Minha crónica no Público de hoje (na imagem a praia do Porto Santo):
“Já chegámos à Madeira” foi a frase que João Gonçalves Zarco
e Tristão Vaz Teixeira, escudeiros do infante D. Henrique, podiam ter dito
quando chegaram ao Porto Santo, a ilha do arquipélago da Madeira mais próxima da costa africana, em 1419 ou em 1420. Não devem, porém, ter dito. Trata-se de uma das
expressões idiomáticas em que
a língua portuguesa é fértil, usando-se normalmente como
uma interrogação e em tom indignado. Talvez remonte a 1807, ano em que os
ingleses se apossaram da ilha, no contexto da Guerra Peninsular.
No passado dia 1 de Novembro foi o
presidente Marcelo Rebelo de Sousa que chegou à Madeira, ou, mais precisamente, na senda de Zarco e Teixeira, ao
Porto Santo, para dar início às
comemorações dos 600 anos da descoberta do arquipélago. Marcelo falou
do “começo de uma saga,”
inaugurou uma estátua henriquina e tirou as selfies do costume. Seis séculos é um número que vale a pena assinalar, sendo de somenos que essa data específica não tenha
sustentação histórica, tal como não tem
sequer o ano de 1418 que está na Wikipedia (a Comissão encarregue das
celebrações foi prudente ao estender a festa do 6.º centenário até 2020).

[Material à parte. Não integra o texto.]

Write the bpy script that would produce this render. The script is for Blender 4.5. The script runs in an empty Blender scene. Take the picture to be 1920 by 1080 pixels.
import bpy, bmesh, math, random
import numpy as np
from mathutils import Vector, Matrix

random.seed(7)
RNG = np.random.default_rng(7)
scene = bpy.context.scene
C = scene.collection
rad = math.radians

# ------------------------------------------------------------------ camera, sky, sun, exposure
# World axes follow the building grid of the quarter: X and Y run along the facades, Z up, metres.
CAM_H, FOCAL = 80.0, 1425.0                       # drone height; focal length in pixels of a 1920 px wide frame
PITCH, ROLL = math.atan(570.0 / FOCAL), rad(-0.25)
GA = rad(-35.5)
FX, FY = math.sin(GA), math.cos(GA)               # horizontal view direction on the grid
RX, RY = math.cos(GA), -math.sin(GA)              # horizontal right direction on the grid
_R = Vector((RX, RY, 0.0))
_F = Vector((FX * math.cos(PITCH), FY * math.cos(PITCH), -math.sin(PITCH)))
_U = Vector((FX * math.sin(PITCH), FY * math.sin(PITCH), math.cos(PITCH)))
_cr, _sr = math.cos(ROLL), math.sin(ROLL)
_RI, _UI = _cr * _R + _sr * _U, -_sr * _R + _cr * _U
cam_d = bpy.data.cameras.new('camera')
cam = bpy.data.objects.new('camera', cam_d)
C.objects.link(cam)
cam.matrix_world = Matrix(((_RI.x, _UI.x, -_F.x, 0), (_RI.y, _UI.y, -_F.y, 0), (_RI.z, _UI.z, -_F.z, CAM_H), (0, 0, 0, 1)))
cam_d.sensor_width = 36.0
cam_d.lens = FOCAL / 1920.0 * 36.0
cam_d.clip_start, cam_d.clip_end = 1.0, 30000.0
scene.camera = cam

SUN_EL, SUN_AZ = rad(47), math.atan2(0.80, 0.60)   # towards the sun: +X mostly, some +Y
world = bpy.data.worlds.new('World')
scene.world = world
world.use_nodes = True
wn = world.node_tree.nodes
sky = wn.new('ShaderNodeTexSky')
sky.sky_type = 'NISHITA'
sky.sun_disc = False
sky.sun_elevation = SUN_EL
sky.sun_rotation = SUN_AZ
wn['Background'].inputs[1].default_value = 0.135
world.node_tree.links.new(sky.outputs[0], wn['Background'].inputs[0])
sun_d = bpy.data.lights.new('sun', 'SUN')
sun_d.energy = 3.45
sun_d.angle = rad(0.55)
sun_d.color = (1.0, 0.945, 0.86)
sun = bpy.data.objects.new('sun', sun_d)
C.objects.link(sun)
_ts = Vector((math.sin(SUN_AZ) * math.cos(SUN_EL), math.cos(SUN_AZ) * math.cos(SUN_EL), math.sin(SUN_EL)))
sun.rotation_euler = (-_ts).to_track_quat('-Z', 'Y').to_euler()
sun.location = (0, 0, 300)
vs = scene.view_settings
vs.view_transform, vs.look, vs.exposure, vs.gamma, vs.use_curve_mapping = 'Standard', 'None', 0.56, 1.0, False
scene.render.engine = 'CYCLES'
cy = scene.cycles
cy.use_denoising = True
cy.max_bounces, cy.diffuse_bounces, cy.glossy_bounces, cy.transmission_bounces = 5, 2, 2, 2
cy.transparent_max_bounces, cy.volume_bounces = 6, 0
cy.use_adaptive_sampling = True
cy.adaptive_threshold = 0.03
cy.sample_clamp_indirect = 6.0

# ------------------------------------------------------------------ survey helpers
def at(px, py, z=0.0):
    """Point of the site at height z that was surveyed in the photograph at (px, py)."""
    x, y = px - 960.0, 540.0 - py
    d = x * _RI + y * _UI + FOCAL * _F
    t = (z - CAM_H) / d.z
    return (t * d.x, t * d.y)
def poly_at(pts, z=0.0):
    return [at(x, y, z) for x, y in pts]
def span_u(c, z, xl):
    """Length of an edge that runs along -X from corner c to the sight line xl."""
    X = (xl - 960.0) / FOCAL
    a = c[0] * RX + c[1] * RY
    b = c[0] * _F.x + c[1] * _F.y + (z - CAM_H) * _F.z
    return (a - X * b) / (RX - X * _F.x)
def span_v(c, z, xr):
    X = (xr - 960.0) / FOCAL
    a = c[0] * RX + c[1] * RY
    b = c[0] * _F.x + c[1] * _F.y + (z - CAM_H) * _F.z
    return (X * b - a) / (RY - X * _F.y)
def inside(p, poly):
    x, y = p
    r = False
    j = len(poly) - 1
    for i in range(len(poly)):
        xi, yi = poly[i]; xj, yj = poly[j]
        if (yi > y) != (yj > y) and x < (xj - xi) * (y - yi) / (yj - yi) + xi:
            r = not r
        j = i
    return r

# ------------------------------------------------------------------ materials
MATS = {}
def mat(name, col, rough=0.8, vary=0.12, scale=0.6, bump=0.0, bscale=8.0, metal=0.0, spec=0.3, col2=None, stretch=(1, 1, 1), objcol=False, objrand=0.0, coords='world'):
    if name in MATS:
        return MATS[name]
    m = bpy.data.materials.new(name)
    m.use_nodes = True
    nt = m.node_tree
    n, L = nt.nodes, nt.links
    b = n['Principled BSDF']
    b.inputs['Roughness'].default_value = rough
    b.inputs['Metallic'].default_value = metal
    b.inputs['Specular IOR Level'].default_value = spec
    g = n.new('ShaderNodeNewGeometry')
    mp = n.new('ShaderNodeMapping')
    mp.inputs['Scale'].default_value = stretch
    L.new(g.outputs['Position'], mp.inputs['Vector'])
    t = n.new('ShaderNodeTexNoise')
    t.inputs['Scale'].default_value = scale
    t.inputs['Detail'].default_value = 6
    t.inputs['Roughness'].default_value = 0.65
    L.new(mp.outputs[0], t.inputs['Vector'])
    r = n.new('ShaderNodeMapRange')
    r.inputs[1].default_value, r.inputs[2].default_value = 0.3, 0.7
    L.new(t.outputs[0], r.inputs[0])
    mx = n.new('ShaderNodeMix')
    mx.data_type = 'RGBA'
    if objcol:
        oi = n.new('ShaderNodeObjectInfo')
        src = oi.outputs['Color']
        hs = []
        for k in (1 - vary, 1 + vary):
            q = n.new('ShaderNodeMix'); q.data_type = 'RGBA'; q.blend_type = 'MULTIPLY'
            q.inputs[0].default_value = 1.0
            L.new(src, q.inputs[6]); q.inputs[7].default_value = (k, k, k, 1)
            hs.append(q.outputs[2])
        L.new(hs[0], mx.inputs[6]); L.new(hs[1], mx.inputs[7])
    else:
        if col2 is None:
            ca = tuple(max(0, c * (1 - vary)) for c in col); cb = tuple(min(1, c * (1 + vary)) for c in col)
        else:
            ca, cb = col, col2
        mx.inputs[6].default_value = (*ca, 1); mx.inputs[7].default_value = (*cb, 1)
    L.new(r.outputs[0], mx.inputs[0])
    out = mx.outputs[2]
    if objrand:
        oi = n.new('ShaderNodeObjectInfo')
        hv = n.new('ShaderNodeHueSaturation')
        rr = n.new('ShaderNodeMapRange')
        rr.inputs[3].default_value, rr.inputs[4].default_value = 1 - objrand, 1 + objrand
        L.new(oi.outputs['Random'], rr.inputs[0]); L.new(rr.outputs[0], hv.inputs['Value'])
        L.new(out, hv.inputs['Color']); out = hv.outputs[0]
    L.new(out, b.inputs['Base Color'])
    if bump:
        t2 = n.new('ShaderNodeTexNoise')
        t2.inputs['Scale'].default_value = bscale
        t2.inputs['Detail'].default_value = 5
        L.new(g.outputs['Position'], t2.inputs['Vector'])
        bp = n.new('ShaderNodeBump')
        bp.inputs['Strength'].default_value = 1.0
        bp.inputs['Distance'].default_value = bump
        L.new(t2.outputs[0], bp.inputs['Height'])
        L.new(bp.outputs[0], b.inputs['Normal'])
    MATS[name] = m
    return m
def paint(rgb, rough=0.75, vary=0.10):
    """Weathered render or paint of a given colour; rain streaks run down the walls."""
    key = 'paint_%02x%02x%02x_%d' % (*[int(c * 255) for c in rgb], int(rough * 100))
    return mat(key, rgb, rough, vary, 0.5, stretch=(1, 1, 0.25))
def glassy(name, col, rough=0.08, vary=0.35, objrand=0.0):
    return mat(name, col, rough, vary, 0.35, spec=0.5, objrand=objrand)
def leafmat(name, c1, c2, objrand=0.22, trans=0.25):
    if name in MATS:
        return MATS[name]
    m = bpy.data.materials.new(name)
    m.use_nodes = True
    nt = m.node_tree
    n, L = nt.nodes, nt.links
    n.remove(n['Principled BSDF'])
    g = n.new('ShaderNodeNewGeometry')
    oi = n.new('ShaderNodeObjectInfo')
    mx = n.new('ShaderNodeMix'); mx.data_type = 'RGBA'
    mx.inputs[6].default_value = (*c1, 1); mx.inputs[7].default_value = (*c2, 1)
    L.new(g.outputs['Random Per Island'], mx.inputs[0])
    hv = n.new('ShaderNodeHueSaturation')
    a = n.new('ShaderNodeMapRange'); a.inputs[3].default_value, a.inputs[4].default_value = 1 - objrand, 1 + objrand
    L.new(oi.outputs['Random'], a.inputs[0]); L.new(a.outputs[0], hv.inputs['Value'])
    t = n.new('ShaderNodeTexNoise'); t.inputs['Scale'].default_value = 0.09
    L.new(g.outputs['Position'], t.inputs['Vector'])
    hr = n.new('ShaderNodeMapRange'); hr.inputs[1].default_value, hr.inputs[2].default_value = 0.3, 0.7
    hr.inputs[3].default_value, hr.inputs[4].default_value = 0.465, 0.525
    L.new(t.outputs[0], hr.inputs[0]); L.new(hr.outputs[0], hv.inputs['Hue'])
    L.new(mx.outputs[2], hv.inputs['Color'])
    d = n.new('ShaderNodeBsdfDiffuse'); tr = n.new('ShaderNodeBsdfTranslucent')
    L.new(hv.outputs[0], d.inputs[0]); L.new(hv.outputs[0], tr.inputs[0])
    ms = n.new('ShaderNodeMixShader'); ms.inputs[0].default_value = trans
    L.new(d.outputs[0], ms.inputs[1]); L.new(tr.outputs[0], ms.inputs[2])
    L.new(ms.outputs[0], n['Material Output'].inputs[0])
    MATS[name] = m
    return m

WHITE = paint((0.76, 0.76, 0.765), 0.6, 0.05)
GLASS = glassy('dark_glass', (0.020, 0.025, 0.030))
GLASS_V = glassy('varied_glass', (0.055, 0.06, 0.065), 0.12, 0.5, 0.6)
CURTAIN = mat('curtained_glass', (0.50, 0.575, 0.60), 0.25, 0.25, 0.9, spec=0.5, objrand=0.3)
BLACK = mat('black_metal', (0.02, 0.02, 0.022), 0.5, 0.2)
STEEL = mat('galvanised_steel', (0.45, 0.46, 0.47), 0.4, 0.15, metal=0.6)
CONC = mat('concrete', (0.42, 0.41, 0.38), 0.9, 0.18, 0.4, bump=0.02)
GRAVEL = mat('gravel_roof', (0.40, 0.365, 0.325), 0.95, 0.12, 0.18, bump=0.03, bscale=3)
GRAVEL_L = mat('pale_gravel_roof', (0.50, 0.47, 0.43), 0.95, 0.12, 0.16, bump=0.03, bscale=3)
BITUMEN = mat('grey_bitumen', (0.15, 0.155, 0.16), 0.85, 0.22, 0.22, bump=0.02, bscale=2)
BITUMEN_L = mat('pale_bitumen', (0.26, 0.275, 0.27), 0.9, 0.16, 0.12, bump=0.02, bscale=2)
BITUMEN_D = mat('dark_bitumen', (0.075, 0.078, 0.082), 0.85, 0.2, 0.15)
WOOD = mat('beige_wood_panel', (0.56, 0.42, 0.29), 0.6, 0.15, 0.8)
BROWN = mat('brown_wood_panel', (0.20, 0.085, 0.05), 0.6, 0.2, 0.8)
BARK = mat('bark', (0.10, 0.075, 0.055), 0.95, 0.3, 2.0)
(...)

Não se sabe ao certo quando é que chegámos à Madeira. Uma das fontes mais antigas é a Crónica da Guiné de Gomes Eanes de Zurara, um
manuscrito descoberto na Biblioteca Nacional de França em meados do século XIX (saiu há pouco uma edição
moderna nas Obras Pioneiras da Cultura Portuguesa, Círculo de Leitores).

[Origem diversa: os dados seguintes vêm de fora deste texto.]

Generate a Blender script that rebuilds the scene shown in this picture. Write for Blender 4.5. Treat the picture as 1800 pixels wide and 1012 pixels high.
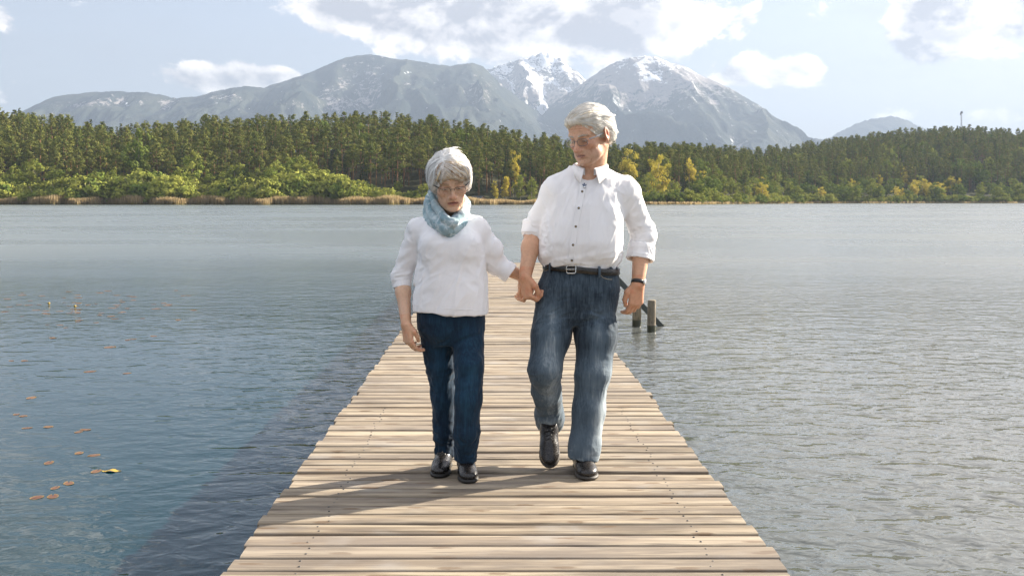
import bpy, bmesh, math, random
import numpy as np
from mathutils import Vector, Matrix
for _o in list(bpy.data.objects):
    bpy.data.objects.remove(_o)
SC = bpy.context.scene
COL = SC.collection
rad = math.radians
# ------------------------------------------------------------------ camera
F_PX, VX, VY, CAMZ = 1750.0, 873.0, 353.0, 1.30          # photo pixels: focal length, vanishing point; eye height above the deck
cam = bpy.data.objects.new('camera', bpy.data.cameras.new('camera'))
COL.objects.link(cam)
cam.location = (0, 0, CAMZ)
cam.rotation_euler = (rad(90), 0, 0)
cam.data.sensor_width = 36
cam.data.lens = 36 * F_PX / 1800
cam.data.shift_x = (900 - VX) / 1800
cam.data.shift_y = -(506 - VY) / 1800
cam.data.clip_start = 0.1
cam.data.clip_end = 60000
SC.camera = cam
# ------------------------------------------------------------------ sky, sun, exposure
SUN_AZ, SUN_EL = 62.0, 25.0                                # degrees right of the view axis, above the horizon
SKY_STRENGTH, SUN_STRENGTH, EXPOSURE = 0.070, 5.0, 2.25
world = bpy.data.worlds.new('World')
SC.world = world
world.use_nodes = True

def nd(nt, typ, props=None, **ins):
    n = nt.nodes.new(typ)
    for k, v in (props or {}).items():
        setattr(n, k, v)
    for k, v in ins.items():
        key = int(k[1:]) if k[0] == 'i' and k[1:].isdigit() else k.replace('_', ' ')
        s = n.inputs[key]
        if isinstance(v, bpy.types.NodeSocket):
            nt.links.new(v, s)
        elif isinstance(v, bpy.types.Node):
            nt.links.new(v.outputs[0], s)
        else:
            s.default_value = v
    return n

def mth(nt, op, a, b=0.0, c=None, clamp=False):
    kw = dict(i0=a, i1=b)
    if c is not None:
        kw['i2'] = c
    return nd(nt, 'ShaderNodeMath', {'operation': op, 'use_clamp': clamp}, **kw).outputs[0]

def vmth(nt, op, a, b=(0, 0, 0)):
    return nd(nt, 'ShaderNodeVectorMath', {'operation': op}, i0=a, i1=b).outputs[0]

def maprange(nt, v, a, b, c=0.0, d=1.0, smooth=True):
    n = nd(nt, 'ShaderNodeMapRange', {'interpolation_type': 'SMOOTHSTEP' if smooth else 'LINEAR'})
    nt.links.new(v, n.inputs[0])
    for i, x in enumerate((a, b, c, d)):
        n.inputs[i + 1].default_value = x
    return n.outputs[0]

def mixc(nt, f, a, b, mode='MIX'):
    n = nd(nt, 'ShaderNodeMix', {'data_type': 'RGBA', 'blend_type': mode, 'clamp_factor': True})
    for i, v in ((0, f), (6, a), (7, b)):
        if isinstance(v, bpy.types.NodeSocket):
            nt.links.new(v, n.inputs[i])
        else:
            n.inputs[i].default_value = v if i == 0 else (tuple(v) + (1,))[:4]
    return n.outputs[2]

def noise(nt, vec, scale, detail=3.0, rough=0.55, dist=0.0):
    return nd(nt, 'ShaderNodeTexNoise', Vector=vec, Scale=scale, Detail=detail, Roughness=rough, Distortion=dist).outputs[0]

def build_world():
    nt = world.node_tree
    nt.nodes.clear()
    out = nt.nodes.new('ShaderNodeOutputWorld')
    sky = nt.nodes.new('ShaderNodeTexSky')
    sky.sky_type = 'NISHITA'
    sky.sun_disc = False
    sky.sun_elevation = rad(SUN_EL)
    sky.sun_rotation = rad(SUN_AZ)
    sky.altitude = 450
    sky.air_density = 1.0
    sky.dust_density = 1.3
    sky.ozone_density = 1.6
    d = nt.nodes.new('ShaderNodeTexCoord').outputs['Generated']
    sp = nd(nt, 'ShaderNodeSeparateXYZ', Vector=d)
    az = mth(nt, 'MULTIPLY', mth(nt, 'ARCTAN2', sp.outputs[0], sp.outputs[1]), 57.2958)
    el = mth(nt, 'MULTIPLY', mth(nt, 'ARCSINE', sp.outputs[2]), 57.2958)
    # clouds are stretched flat towards the horizon
    elw = mth(nt, 'MULTIPLY', mth(nt, 'POWER', mth(nt, 'MAXIMUM', el, 0.0), 0.85), 1.25)
    p = nd(nt, 'ShaderNodeCombineXYZ', X=mth(nt, 'MULTIPLY', az, 0.55), Y=elw).outputs[0]
    n1 = noise(nt, p, 0.36, 9, 0.60, 0.25)
    n1s = noise(nt, vmth(nt, 'ADD', p, (0.30, 0.62, 0)), 0.36, 9, 0.60, 0.25)
    n2 = noise(nt, vmth(nt, 'ADD', p, (31, 7, 3)), 0.9, 7, 0.65, 0.2)
    # cloud banks as angles: azimuth, elevation, half sizes, weight
    BANKS = [(-8.6, 10.9, 3.6, 1.4, .80), (-3.6, 10.3, 3.2, 1.8, .92), (2.8, 10.2, 5.0, 2.1, .98), (10.0, 10.4, 5.4, 1.7, .90),
             (-16.0, 6.8, 3.0, 1.0, .82), (-12.6, 6.8, 1.8, .7, .66), (-27.6, 9.4, 2.0, 1.1, .85), (-28.0, 6.0, 4.0, 1.0, .42),
             (15.6, 7.1, 4.2, .9, .50), (23.6, 9.4, 2.6, 2.0, .98), (29.0, 10.0, 3.8, 2.1, .98), (8.5, 7.0, 6.0, .9, .34), (24.0, 4.4, 9.0, .7, .40), (-25.5, 19.0, 4.0, 2.4, .85)]
    tot = None
    for (a, e, sa, se, w) in BANKS:
        da = mth(nt, 'DIVIDE', mth(nt, 'SUBTRACT', az, a), sa)
        de = mth(nt, 'DIVIDE', mth(nt, 'SUBTRACT', el, e), se)
        r2 = mth(nt, 'ADD', mth(nt, 'MULTIPLY', da, da), mth(nt, 'MULTIPLY', de, de))
        g = mth(nt, 'MULTIPLY', mth(nt, 'POWER', 2.718, mth(nt, 'MULTIPLY', r2, -0.8)), w)
        tot = g if tot is None else mth(nt, 'ADD', tot, g)
    # beyond the frame the broken cloud goes on, laid out to add fill light
    low = noise(nt, vmth(nt, 'ADD', p, (224, 3, 0)), 0.085, 3, 0.5)
    rest = mth(nt, 'MULTIPLY', maprange(nt, low, .41, .57), maprange(nt, el, 9.0, 19.0, 0, .86))
    tot = mth(nt, 'MINIMUM', mth(nt, 'ADD', tot, rest), .95)
    nn = mth(nt, 'ADD', mth(nt, 'MULTIPLY', n1, .72), mth(nt, 'MULTIPLY', n2, .28))
    dens = mth(nt, 'ADD', mth(nt, 'MULTIPLY', tot, 0.95), mth(nt, 'MULTIPLY', mth(nt, 'SUBTRACT', nn, .5), 2.3))
    cov = maprange(nt, dens, 0.34, 0.50)
    lit = mth(nt, 'ADD', .62, mth(nt, 'MULTIPLY', mth(nt, 'SUBTRACT', n1, n1s), 5.0), clamp=True)
    core = maprange(nt, dens, .60, 1.15, 0.0, .82)             # thick middles are greyer
    lit = mth(nt, 'SUBTRACT', lit, core, clamp=True)
    # air and cloud are brighter towards the sun
    sd = nd(nt, 'ShaderNodeVectorMath', {'operation': 'DOT_PRODUCT'}, i0=d, i1=(math.sin(rad(SUN_AZ)) * math.cos(rad(SUN_EL)), math.cos(rad(SUN_AZ)) * math.cos(rad(SUN_EL)), math.sin(rad(SUN_EL)))).outputs[1]
    glow = mth(nt, 'ADD', 1.0, mth(nt, 'MULTIPLY', mth(nt, 'POWER', mth(nt, 'MAXIMUM', sd, 0.0), 3.0), .16))
    CB = 1.22 * 2 ** -EXPOSURE / SKY_STRENGTH
    far = maprange(nt, el, 4.0, 24.0, 1, 0)
    white = mixc(nt, far, (1.95 * CB, 1.88 * CB, 1.82 * CB), (1.80 * CB, 1.64 * CB, 1.48 * CB))  # high clouds out of view made brighter for fill light
    grey = mixc(nt, far, (.74 * CB, .74 * CB, .79 * CB), (.41 * CB, .40 * CB, .43 * CB))
    ccol = mixc(nt, lit, grey, white)
    skyc = mixc(nt, 1.0, sky.outputs[0], (1.0, .87, .835), 'MULTIPLY')
    wisp = mth(nt, 'MULTIPLY', maprange(nt, noise(nt, vmth(nt, 'MULTIPLY', p, (.5, 1.6, 1)), .22, 6, .6), .45, .75), .30)
    base = mixc(nt, wisp, skyc, (.56 * CB, .57 * CB, .59 * CB))
    # high sky lightened for fill light; low air near the horizon is pale
    high = maprange(nt, el, 9.0, 26.0, 0, .35)
    base = mixc(nt, high, base, (.70 * CB, .735 * CB, .84 * CB))
    veil = maprange(nt, el, 0.0, 30.0, .80, 0.10, smooth=False)
    base = mixc(nt, veil, base, (.42 * CB, .425 * CB, .46 * CB))
    col = mixc(nt, mth(nt, 'MULTIPLY', cov, .97), base, ccol)
    col = nd(nt, 'ShaderNodeVectorMath', {'operation': 'SCALE'}, i0=col, Scale=glow).outputs[0]
    bg = nd(nt, 'ShaderNodeBackground', Color=col, Strength=SKY_STRENGTH)
    nt.links.new(bg.outputs[0], out.inputs['Surface'])
build_world()
sun = bpy.data.objects.new('sun', bpy.data.lights.new('sun', 'SUN'))
COL.objects.link(sun)
sun.data.energy = SUN_STRENGTH
sun.data.angle = rad(0.53)
sun.data.color = (1.0, 0.90, 0.76)
SUN_DIR = Vector((math.sin(rad(SUN_AZ)) * math.cos(rad(SUN_EL)), math.cos(rad(SUN_AZ)) * math.cos(rad(SUN_EL)), math.sin(rad(SUN_EL))))
sun.rotation_euler = SUN_DIR.to_track_quat('Z', 'Y').to_euler()
sun.location = SUN_DIR * 60
vs = SC.view_settings
SC.display_settings.display_device = 'sRGB'
vs.view_transform = 'Standard'
vs.look = 'None'
vs.gamma = 1
vs.use_curve_mapping = False
vs.exposure = EXPOSURE
cy = SC.cycles
cy.use_adaptive_sampling = True
cy.adaptive_threshold = 0.02
cy.use_denoising = True
cy.max_bounces = 6
cy.diffuse_bounces = 3
cy.glossy_bounces = 3
cy.transmission_bounces = 4
cy.volume_bounces = 1
cy.transparent_max_bounces = 10
cy.caustics_reflective = False
cy.caustics_refractive = False
cy.sample_clamp_indirect = 6.0
# ------------------------------------------------------------------ helpers
rng = np.random.default_rng(7)
random.seed(7)

def px_ground(px, py, z=0.0):
    """photo pixel -> point on the horizontal plane z"""
    Y = F_PX * (CAMZ - z) / (py - VY)
    return Vector(((px - VX) / F_PX * Y, Y, z))

def px_at(px, py, Y):
    return Vector(((px - VX) / F_PX * Y, Y, CAMZ - (py - VY) / F_PX * Y))

def link(name, me, m=None, parent=None, loc=None):
    o = bpy.data.objects.new(name, me)
    COL.objects.link(o)
    if m is not None and me is not None and len(me.materials) == 0:
        for x in (m if isinstance(m, (list, tuple)) else [m]):
            me.materials.append(x)
    if parent is not None:
        o.parent = parent
    if loc is not None:
        o.location = loc
    return o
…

Acontece que esta crónica,
toda ela um panegírico ao famoso infante, foi concluída em 1453, mais de três décadas após a chegada lusa. E, embora ela date
de 1420 o início do povoamento da ilha da Madeira, não é precisa quanto à chegada
ao Porto Santo. Conta que “dois
escudeiros nobres (…) depois da vinda que o infante fez do descerco de Ceuta
(…) requereram que os aviasse como pudessem fazer de suas honras, como homens
que muito o desejavam, parecendo-lhes que o seu tempo era mal despeso se não
trabalhassem alguma coisa por seus corpos.” Em linguagem actual, queriam fazer
feitos de valor. Como o dito descerco foi em Outubro de 1419, o pedido terá sido feito nesse ano ou
no seguinte. Foi provido: “E
vendo o infante suas boas vontades, lhes mandou aparelhar uma barca em que
fossem de armada contra os mouros, encaminhando-os como fossem em busca de
terra de Guiné.” Não havia mouros em Porto Santo, mas “com tempo contrário chegaram à ilha,” talvez ao extenso areal
dourado que hoje é fruído
pelos veraneantes. Do Porto Santo vê-se
a ilha da Madeira, mas, segundo Zurara, só lá foram na viagem
seguinte na companhia de Bartolomeu Perestrelo, um fidalgo de ascendência
italiana da casa do infante D. João (Cristóvão Colombo haveria, por volta de 1479, de casar com uma filha
de Perestrelo, Filipa Moniz, de quem teve um filho que lhe sucedeu como
vice-rei e governador das Índias de Castela).